- [What you need to do]
Up to and including the line with "S.camera = cam", reproduce the listing below exactly, beginning at its first line.
-- -- --
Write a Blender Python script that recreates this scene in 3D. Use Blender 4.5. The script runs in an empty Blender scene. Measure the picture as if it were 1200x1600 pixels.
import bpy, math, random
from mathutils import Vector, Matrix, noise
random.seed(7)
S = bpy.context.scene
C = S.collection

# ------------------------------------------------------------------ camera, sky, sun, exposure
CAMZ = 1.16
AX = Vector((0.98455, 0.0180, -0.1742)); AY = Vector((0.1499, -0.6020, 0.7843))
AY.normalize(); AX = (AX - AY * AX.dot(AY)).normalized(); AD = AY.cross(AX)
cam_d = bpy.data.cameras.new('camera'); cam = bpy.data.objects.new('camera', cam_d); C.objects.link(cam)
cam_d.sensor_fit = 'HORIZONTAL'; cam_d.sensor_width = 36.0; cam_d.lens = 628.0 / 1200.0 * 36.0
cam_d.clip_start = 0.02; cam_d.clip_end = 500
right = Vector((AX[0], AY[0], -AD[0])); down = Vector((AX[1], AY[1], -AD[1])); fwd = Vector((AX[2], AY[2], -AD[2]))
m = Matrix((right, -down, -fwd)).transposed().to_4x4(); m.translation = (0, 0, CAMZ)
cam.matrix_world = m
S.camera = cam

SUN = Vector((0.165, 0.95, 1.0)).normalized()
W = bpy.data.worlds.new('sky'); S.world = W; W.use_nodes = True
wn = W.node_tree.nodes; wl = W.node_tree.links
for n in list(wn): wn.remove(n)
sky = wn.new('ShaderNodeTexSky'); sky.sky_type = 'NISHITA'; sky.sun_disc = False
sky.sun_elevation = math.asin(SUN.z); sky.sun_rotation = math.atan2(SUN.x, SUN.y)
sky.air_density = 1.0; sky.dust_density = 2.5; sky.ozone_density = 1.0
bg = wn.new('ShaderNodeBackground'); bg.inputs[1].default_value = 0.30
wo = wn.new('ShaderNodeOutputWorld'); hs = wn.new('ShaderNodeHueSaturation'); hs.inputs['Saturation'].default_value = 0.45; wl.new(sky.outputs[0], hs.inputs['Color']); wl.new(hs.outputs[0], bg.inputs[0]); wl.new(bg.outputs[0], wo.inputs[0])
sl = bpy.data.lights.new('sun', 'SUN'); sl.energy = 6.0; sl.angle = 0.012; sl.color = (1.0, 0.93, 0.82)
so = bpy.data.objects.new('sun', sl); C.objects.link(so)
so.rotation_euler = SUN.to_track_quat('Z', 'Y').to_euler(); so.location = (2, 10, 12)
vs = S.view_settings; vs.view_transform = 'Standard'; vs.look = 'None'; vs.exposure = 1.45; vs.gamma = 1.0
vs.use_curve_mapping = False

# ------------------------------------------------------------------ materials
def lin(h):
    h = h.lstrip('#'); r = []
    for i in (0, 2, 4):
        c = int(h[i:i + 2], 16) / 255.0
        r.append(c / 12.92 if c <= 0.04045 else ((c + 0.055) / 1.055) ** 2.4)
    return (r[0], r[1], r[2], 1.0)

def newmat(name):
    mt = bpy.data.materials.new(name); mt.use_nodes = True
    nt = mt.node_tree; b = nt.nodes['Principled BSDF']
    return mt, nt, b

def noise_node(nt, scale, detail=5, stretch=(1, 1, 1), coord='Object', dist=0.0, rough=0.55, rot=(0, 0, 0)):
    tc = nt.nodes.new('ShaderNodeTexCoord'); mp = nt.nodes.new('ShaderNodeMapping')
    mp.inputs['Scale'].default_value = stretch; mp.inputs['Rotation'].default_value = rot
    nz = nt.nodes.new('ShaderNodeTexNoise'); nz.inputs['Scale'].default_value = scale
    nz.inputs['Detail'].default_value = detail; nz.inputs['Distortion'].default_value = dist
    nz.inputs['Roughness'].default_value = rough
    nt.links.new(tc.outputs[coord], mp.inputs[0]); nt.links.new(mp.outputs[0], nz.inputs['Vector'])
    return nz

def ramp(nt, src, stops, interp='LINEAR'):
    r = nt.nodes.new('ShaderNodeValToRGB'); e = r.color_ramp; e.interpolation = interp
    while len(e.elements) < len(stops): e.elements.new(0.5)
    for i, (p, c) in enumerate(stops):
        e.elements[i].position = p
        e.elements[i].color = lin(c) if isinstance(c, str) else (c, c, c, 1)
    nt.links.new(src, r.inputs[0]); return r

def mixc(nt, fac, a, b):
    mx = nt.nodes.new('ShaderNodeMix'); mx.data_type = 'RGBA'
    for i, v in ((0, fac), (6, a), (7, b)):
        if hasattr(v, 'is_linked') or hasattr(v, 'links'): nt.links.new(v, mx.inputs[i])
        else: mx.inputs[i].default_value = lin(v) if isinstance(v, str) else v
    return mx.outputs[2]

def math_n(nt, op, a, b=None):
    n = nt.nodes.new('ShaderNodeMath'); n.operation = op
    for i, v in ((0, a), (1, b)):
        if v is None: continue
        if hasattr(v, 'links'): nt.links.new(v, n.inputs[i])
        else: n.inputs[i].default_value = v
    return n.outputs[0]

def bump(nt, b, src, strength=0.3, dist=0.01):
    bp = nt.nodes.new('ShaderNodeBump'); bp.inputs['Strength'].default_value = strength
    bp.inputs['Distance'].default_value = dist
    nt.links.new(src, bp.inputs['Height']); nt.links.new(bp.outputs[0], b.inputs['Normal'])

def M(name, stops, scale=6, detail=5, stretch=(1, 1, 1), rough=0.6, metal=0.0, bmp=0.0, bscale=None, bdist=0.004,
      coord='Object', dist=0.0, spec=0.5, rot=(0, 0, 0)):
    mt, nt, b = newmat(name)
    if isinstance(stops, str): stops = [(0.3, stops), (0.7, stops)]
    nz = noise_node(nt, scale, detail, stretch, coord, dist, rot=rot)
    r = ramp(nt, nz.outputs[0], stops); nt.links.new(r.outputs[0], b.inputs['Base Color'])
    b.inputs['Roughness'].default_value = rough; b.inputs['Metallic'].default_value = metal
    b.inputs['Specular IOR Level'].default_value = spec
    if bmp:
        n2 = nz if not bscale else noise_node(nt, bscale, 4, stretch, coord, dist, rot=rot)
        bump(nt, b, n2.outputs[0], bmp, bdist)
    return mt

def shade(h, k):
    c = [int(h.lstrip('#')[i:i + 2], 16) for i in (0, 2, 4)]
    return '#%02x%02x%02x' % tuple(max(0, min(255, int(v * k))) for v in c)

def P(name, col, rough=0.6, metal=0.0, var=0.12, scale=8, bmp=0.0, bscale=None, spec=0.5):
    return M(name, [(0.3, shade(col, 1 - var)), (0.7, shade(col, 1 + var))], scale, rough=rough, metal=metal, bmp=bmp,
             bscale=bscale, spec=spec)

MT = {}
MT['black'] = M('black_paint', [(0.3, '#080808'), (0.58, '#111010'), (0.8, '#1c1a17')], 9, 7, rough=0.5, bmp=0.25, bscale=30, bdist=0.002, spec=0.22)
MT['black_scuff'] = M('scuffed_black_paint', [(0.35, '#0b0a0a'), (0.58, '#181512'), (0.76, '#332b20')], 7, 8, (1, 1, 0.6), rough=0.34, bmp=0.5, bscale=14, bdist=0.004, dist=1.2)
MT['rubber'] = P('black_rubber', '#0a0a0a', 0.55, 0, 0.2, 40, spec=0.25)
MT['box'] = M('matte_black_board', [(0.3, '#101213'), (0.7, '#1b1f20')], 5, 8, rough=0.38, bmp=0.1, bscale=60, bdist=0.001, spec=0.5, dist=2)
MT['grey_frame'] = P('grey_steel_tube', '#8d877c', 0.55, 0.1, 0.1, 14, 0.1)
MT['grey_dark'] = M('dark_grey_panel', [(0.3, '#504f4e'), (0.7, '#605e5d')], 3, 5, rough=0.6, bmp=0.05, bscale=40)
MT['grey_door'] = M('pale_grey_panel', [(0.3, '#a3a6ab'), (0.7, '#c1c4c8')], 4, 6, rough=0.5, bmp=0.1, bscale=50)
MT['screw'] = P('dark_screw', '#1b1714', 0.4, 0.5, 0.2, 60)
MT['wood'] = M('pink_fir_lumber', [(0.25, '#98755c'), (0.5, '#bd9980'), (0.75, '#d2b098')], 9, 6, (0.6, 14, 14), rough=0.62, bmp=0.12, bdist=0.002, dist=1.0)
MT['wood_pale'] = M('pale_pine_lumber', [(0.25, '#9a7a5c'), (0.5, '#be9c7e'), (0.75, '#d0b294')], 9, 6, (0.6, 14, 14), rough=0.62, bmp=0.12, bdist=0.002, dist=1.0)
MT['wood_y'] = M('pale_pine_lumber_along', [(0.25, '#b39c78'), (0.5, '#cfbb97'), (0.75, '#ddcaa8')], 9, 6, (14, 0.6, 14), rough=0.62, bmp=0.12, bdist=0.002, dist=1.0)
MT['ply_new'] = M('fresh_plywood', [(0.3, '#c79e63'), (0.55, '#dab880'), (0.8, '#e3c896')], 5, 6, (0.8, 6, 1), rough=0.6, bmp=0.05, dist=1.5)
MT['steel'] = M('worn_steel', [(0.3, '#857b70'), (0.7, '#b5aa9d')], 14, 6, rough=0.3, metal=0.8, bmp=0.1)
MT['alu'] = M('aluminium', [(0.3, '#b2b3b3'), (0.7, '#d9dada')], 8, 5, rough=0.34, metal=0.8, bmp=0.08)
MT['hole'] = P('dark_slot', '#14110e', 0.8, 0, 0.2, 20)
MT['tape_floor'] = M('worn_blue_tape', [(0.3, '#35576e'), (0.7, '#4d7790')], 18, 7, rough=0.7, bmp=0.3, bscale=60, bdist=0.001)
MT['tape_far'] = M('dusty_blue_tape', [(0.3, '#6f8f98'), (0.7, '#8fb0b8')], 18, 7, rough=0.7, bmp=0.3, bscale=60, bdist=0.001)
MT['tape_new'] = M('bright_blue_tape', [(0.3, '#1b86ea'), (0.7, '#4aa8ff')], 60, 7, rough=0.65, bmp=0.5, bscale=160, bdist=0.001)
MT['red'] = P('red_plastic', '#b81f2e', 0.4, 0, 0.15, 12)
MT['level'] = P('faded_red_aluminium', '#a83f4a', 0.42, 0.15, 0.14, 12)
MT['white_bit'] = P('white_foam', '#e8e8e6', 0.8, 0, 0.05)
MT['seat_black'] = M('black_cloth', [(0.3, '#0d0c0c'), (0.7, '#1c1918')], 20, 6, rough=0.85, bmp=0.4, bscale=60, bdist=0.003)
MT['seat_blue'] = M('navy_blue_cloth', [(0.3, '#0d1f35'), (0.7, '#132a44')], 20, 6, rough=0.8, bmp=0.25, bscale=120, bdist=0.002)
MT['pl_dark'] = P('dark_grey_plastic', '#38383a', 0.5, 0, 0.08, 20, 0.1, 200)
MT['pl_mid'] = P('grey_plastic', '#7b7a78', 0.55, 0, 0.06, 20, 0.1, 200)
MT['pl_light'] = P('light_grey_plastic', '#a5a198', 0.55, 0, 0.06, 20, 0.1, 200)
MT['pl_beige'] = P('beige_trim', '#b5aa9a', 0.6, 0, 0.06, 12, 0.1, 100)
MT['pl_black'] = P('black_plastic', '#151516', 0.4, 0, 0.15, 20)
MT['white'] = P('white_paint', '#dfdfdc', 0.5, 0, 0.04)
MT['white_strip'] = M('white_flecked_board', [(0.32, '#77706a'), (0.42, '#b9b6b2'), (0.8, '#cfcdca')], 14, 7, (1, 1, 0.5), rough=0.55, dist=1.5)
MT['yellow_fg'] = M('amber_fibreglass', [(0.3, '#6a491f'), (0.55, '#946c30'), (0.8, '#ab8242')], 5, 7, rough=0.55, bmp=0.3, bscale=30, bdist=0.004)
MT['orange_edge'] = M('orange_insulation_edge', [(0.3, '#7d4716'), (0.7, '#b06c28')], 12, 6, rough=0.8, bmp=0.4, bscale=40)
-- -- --
- [Exercise response]
Write a Blender Python script that recreates this scene in 3D. Use Blender 4.5. The script runs in an empty Blender scene. Measure the picture as if it were 1200x1600 pixels.
import bpy, math, random
from mathutils import Vector, Matrix, noise
random.seed(7)
S = bpy.context.scene
C = S.collection

# ------------------------------------------------------------------ camera, sky, sun, exposure
CAMZ = 1.16
AX = Vector((0.98455, 0.0180, -0.1742)); AY = Vector((0.1499, -0.6020, 0.7843))
AY.normalize(); AX = (AX - AY * AX.dot(AY)).normalized(); AD = AY.cross(AX)
cam_d = bpy.data.cameras.new('camera'); cam = bpy.data.objects.new('camera', cam_d); C.objects.link(cam)
cam_d.sensor_fit = 'HORIZONTAL'; cam_d.sensor_width = 36.0; cam_d.lens = 628.0 / 1200.0 * 36.0
cam_d.clip_start = 0.02; cam_d.clip_end = 500
right = Vector((AX[0], AY[0], -AD[0])); down = Vector((AX[1], AY[1], -AD[1])); fwd = Vector((AX[2], AY[2], -AD[2]))
m = Matrix((right, -down, -fwd)).transposed().to_4x4(); m.translation = (0, 0, CAMZ)
cam.matrix_world = m
S.camera = cam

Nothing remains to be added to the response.